* Exercise goal
Exactly the lines from the start of the data below through the line that contains "SC.view_settings.exposure = 0.0" are to be copied, with pictures left out.

════════════════

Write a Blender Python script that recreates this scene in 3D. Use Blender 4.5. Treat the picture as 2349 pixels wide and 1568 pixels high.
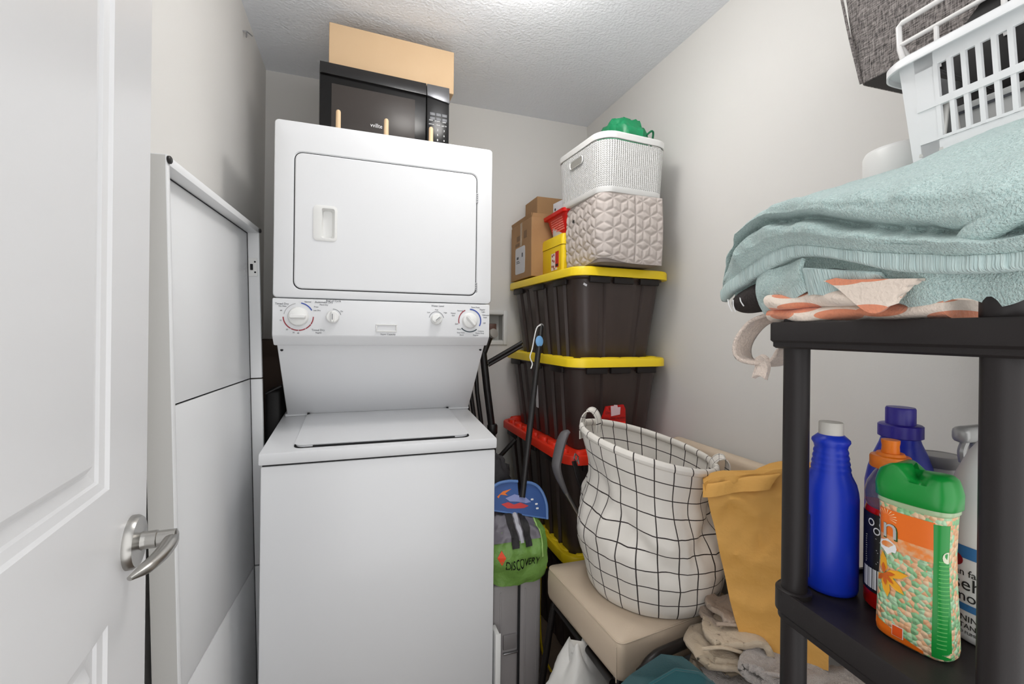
import bpy, bmesh, math, random
import numpy as np
from mathutils import Vector, Matrix, noise as mnoise

for _o in list(bpy.data.objects):
    bpy.data.objects.remove(_o, do_unlink=True)
SC = bpy.context.scene
COL = SC.collection
R = math.radians
PI = math.pi

# ------------------------------------------------------------------ camera
cam_d = bpy.data.cameras.new('camera')
cam_d.sensor_width = 36.0
cam_d.lens = 15.862
cam_d.shift_y = -22.0 / 2349.0
cam_d.clip_start = 0.02
cam = bpy.data.objects.new('camera', cam_d)
COL.objects.link(cam)
cam.matrix_world = (Matrix.Translation((0, 0, 1.28)) @ Matrix.Rotation(R(-18.9), 4, 'Z')
                    @ Matrix.Rotation(R(90), 4, 'X') @ Matrix.Rotation(R(0.66), 4, 'Z'))
SC.camera = cam

# ------------------------------------------------------------------ world and exposure
wd = bpy.data.worlds.new('world'); SC.world = wd
wd.use_nodes = True
_bg = wd.node_tree.nodes['Background']
_bg.inputs[0].default_value = (1.0, 1.0, 1.0, 1)
_bg.inputs[1].default_value = 1.66
LAMP_STRENGTH = 22.0
SC.view_settings.view_transform = 'Standard'
SC.view_settings.look = 'None'
SC.view_settings.gamma = 1.0
SC.view_settings.use_curve_mapping = False
SC.view_settings.exposure = 0.0

# ------------------------------------------------------------------ materials
def lin(c):
    out = []
    for v in c:
        v = v / 255.0
        out.append(v / 12.92 if v <= 0.04045 else ((v + 0.055) / 1.055) ** 2.4)
    return tuple(out) + (1.0,)

def mat(name, col, rough=0.5, metal=0.0, var=None, bump=None, bump2=None, trans=0.0, emit=0.0, alpha=1.0, spec=None, sheen=0.0, coat=0.0, stretch=None, ior=None):
    """var=(scale, col2, contrast)  bump=(scale, strength, detail)"""
    m = bpy.data.materials.new(name); m.use_nodes = True
    nt = m.node_tree; b = nt.nodes['Principled BSDF']
    b.inputs['Base Color'].default_value = lin(col)
    b.inputs['Roughness'].default_value = rough
    b.inputs['Metallic'].default_value = metal
    if spec is not None: b.inputs['Specular IOR Level'].default_value = spec
    if trans: b.inputs['Transmission Weight'].default_value = trans
    if ior: b.inputs['IOR'].default_value = ior
    if sheen:
        b.inputs['Sheen Weight'].default_value = sheen; b.inputs['Sheen Roughness'].default_value = 0.5
    if coat: b.inputs['Coat Weight'].default_value = coat
    if emit:
        b.inputs['Emission Color'].default_value = lin(col); b.inputs['Emission Strength'].default_value = emit
    if alpha < 1: b.inputs['Alpha'].default_value = alpha
    tc = nt.nodes.new('ShaderNodeTexCoord'); src = tc.outputs['Object']
    if stretch:
        mp = nt.nodes.new('ShaderNodeMapping'); mp.inputs['Scale'].default_value = stretch
        nt.links.new(src, mp.inputs[0]); src = mp.outputs[0]
    if var:
        n = nt.nodes.new('ShaderNodeTexNoise'); n.inputs['Scale'].default_value = var[0]; n.inputs['Detail'].default_value = 4
        nt.links.new(src, n.inputs['Vector'])
        r = nt.nodes.new('ShaderNodeValToRGB')
        w = var[2] if len(var) > 2 else 0.2
        r.color_ramp.elements[0].position = 0.5 - w; r.color_ramp.elements[1].position = 0.5 + w
        r.color_ramp.elements[0].color = lin(var[1]); r.color_ramp.elements[1].color = lin(col)
        nt.links.new(n.outputs['Fac'], r.inputs[0]); nt.links.new(r.outputs[0], b.inputs['Base Color'])
    prev = None
    for bp in (bump, bump2):
        if not bp: continue
        n = nt.nodes.new('ShaderNodeTexNoise'); n.inputs['Scale'].default_value = bp[0]
        n.inputs['Detail'].default_value = bp[2] if len(bp) > 2 else 3
        nt.links.new(src, n.inputs['Vector'])
        bn = nt.nodes.new('ShaderNodeBump'); bn.inputs['Strength'].default_value = bp[1]
        bn.inputs['Distance'].default_value = bp[3] if len(bp) > 3 else 0.002
        nt.links.new(n.outputs['Fac'], bn.inputs['Height'])
        if prev: nt.links.new(prev.outputs[0], bn.inputs['Normal'])
        prev = bn
    if prev: nt.links.new(prev.outputs[0], b.inputs['Normal'])
    return m

def nodes(m): return m.node_tree, m.node_tree.nodes['Principled BSDF']

def math_node(nt, op, a, b=None, c=None):
    n = nt.nodes.new('ShaderNodeMath'); n.operation = op
    for i, x in enumerate((a, b, c)):
        if x is None: continue
        if isinstance(x, (int, float)): n.inputs[i].default_value = x
        else: nt.links.new(x, n.inputs[i])
    return n.outputs[0]

def mix_col(nt, fac, a, b):
    n = nt.nodes.new('ShaderNodeMix'); n.data_type = 'RGBA'
    if isinstance(fac, (int, float)): n.inputs[0].default_value = fac
    else: nt.links.new(fac, n.inputs[0])
    for i, x in ((6, a), (7, b)):
        if isinstance(x, tuple): n.inputs[i].default_value = x
        else: nt.links.new(x, n.inputs[i])
    return n.outputs[2]

# ------------------------------------------------------------------ geometry helpers: a geo is (verts, faces[, uvs])
def box(x0, x1, y0, y1, z0, z1):
    v = [(x0,y0,z0),(x1,y0,z0),(x1,y1,z0),(x0,y1,z0),(x0,y0,z1),(x1,y0,z1),(x1,y1,z1),(x0,y1,z1)]
    f = [(0,3,2,1),(4,5,6,7),(0,1,5,4),(1,2,6,5),(2,3,7,6),(3,0,4,7)]
    return v, f

def rbox(x0, x1, y0, y1, z0, z1, r=0.005, seg=2):
    bm = bmesh.new()
    v, f = box(x0, x1, y0, y1, z0, z1)
    bv = [bm.verts.new(p) for p in v]
    for q in f: bm.faces.new([bv[i] for i in q])
    r = min(r, abs(x1-x0)*.49, abs(y1-y0)*.49, abs(z1-z0)*.49)
    bmesh.ops.bevel(bm, geom=bm.edges[:], offset=r, segments=seg, profile=0.5, affect='EDGES')
    bm.verts.ensure_lookup_table()
    bm.verts.index_update()
    out = [tuple(q.co) for q in bm.verts], [tuple(q.index for q in p.verts) for p in bm.faces]
    bm.free(); return out

def join(*gs):
    V, F = [], []
    for g in gs:
        o = len(V); V += [tuple(p) for p in g[0]]; F += [tuple(i+o for i in q) for q in g[1]]
    return V, F

def xf(g, M):
    return ([tuple(M @ Vector(p)) for p in g[0]],) + tuple(g[1:])

def T(x, y, z): return Matrix.Translation((x, y, z))
def RX(a): return Matrix.Rotation(R(a), 4, 'X')
def RY(a): return Matrix.Rotation(R(a), 4, 'Y')
def RZ(a): return Matrix.Rotation(R(a), 4, 'Z')

def loft(rings, cap0=True, cap1=True, closed=True):
    n = len(rings[0]); V = [tuple(p) for r in rings for p in r]; F = []
    m = n if closed else n-1
    for i in range(len(rings)-1):
        for j in range(m):
            k = (j+1) % n
            F.append((i*n+j, i*n+k, (i+1)*n+k, (i+1)*n+j))
    if closed and cap0: F.append(tuple(range(n-1, -1, -1)))
    if closed and cap1: F.append(tuple((len(rings)-1)*n + j for j in range(n)))
    return V, F

def lathe(prof, n=24, c=(0,0,0), sx=1.0, sy=1.0, cap0=True, cap1=True):
    rings = [[(c[0]+r*sx*math.cos(2*PI*j/n), c[1]+r*sy*math.sin(2*PI*j/n), c[2]+z) for j in range(n)] for r, z in prof]
    return loft(rings, cap0, cap1)

def cr(pts, n):
    """Catmull-Rom through pts, n samples per span"""
    P = [np.array(p, float) for p in pts]
    P = [2*P[0]-P[1]] + P + [2*P[-1]-P[-2]]
    out = []
    for i in range(1, len(P)-2):
        a, b, c, d = P[i-1:i+3]
        for k in range(n):
            t = k/n
            out.append(0.5*((2*b)+(-a+c)*t+(2*a-5*b+4*c-d)*t*t+(-a+3*b-3*c+d)*t**3))
    out.append(P[-2]); return out

def tube(path, r, n=10, caps=True, smooth=0, rz=None):
    P = [Vector(p) for p in (cr(path, smooth) if smooth else path)]
    rr = r if isinstance(r, (list, tuple)) else None
    rings = []; up = None
    for i, p in enumerate(P):
        a = P[max(i-1, 0)]; b = P[min(i+1, len(P)-1)]
        t = (b-a).normalized()
        if up is None:
            up = Vector((0,0,1)) if abs(t.z) < .9 else Vector((1,0,0))
        s = t.cross(up).normalized(); up = s.cross(t).normalized()
        if rr:
            q = i/(len(P)-1)*(len(rr)-1); k = min(int(q), len(rr)-2); w = rr[k]*(1-(q-k))+rr[k+1]*(q-k)
        else: w = r
        h = w*(rz if rz else 1)
        rings.append([p + s*w*math.cos(2*PI*j/n) + up*h*math.sin(2*PI*j/n) for j in range(n)])
    return loft(rings, caps, caps)

def rrect(w, d, r, k=5):
    """rounded rectangle outline centred on 0, CCW, 4*(k+1) points"""
    r = min(r, w/2-1e-4, d/2-1e-4); o = []
    for cx, cy, a0 in ((w/2-r, d/2-r, 0), (-w/2+r, d/2-r, 90), (-w/2+r, -d/2+r, 180), (w/2-r, -d/2+r, 270)):
        for i in range(k+1):
            a = R(a0 + 90*i/k); o.append((cx+r*math.cos(a), cy+r*math.sin(a)))
    return o

def prism(poly, z0, z1):
    return loft([[(x, y, z0) for x, y in poly], [(x, y, z1) for x, y in poly]])

def plate_y(poly, y0, y1):
    """polygon in x,z extruded along y (front y0)"""
    g = loft([[(x, y1, z) for x, z in poly], [(x, y0, z) for x, z in poly]])
    return g

def gridsurf(fn, nu, nv, uv=True):
    V, F, U = [], [], []
    for i in range(nu+1):
        for j in range(nv+1):
            V.append(tuple(fn(i/nu, j/nv))); U.append((i/nu, j/nv))
    for i in range(nu):
        for j in range(nv):
            a = i*(nv+1)+j; F.append((a, a+nv+1, a+nv+2, a+1))
    return V, F, U

def shell(fn, nu, nv, th):
    """grid surface with thickness th (offset along numeric normals)"""
    V, F, U = gridsurf(fn, nu, nv)
    A = np.array(V).reshape(nu+1, nv+1, 3)
    du = np.gradient(A, axis=0); dv = np.gradient(A, axis=1)
    N = np.cross(du, dv); N /= (np.linalg.norm(N, axis=2, keepdims=True)+1e-9)
    B = (A - N*th).reshape(-1, 3)
    o = len(V); V2 = V + [tuple(p) for p in B]; U2 = U + U
    F2 = F + [tuple(i+o for i in reversed(f)) for f in F]
    idx = lambda i, j: i*(nv+1)+j
    loop = [idx(i, 0) for i in range(nu)] + [idx(nu, j) for j in range(nv)] + [idx(i, nv) for i in range(nu, 0, -1)] + [idx(0, j) for j in range(nv, 0, -1)]
    for a, b in zip(loop, loop[1:]+loop[:1]):
        F2.append((b, a, a+o, b+o))
    return V2, F2, U2

def fbm(p, oct=3, H=1.0):
    s, a, q = 0.0, 1.0, Vector(p)
    for _ in range(oct):
        s += a*mnoise.noise(q); q = q*2.03 + Vector((7.1, 3.3, 1.7)); a *= 0.5
    return s
def ridge(p, oct=2):
    s, a, q = 0.0, 1.0, Vector(p)
    for _ in range(oct):
        s += a*(1-2*abs(mnoise.noise(q))); q = q*2.1 + Vector((3.1, 9.3, 4.7)); a *= 0.5
    return s

# ------------------------------------------------------------------ object helpers
INV = {}
def thing(name, label, cat, loc=(0,0,0), rz=0.0, group=None):
    o = bpy.data.objects.new(name, None); COL.objects.link(o)
    o.empty_display_size = 0.05
    o.location = loc; o.rotation_euler = (0, 0, R(rz))
    o['label'] = label; o['category'] = cat
    if group: o['group'] = group
    INV[o.name] = (T(*loc) @ RZ(rz)).inverted()
    return o

def root_of(o):
    while o.parent: o = o.parent
    return o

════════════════

* Reply
Write a Blender Python script that recreates this scene in 3D. Use Blender 4.5. Treat the picture as 2349 pixels wide and 1568 pixels high.
import bpy, bmesh, math, random
import numpy as np
from mathutils import Vector, Matrix, noise as mnoise

for _o in list(bpy.data.objects):
    bpy.data.objects.remove(_o, do_unlink=True)
SC = bpy.context.scene
COL = SC.collection
R = math.radians
PI = math.pi

# ------------------------------------------------------------------ camera
cam_d = bpy.data.cameras.new('camera')
cam_d.sensor_width = 36.0
cam_d.lens = 15.862
cam_d.shift_y = -22.0 / 2349.0
cam_d.clip_start = 0.02
cam = bpy.data.objects.new('camera', cam_d)
COL.objects.link(cam)
cam.matrix_world = (Matrix.Translation((0, 0, 1.28)) @ Matrix.Rotation(R(-18.9), 4, 'Z')
                    @ Matrix.Rotation(R(90), 4, 'X') @ Matrix.Rotation(R(0.66), 4, 'Z'))
SC.camera = cam

# ------------------------------------------------------------------ world and exposure
wd = bpy.data.worlds.new('world'); SC.world = wd
wd.use_nodes = True
_bg = wd.node_tree.nodes['Background']
_bg.inputs[0].default_value = (1.0, 1.0, 1.0, 1)
_bg.inputs[1].default_value = 1.66
LAMP_STRENGTH = 22.0
SC.view_settings.view_transform = 'Standard'
SC.view_settings.look = 'None'
SC.view_settings.gamma = 1.0
SC.view_settings.use_curve_mapping = False
SC.view_settings.exposure = 0.0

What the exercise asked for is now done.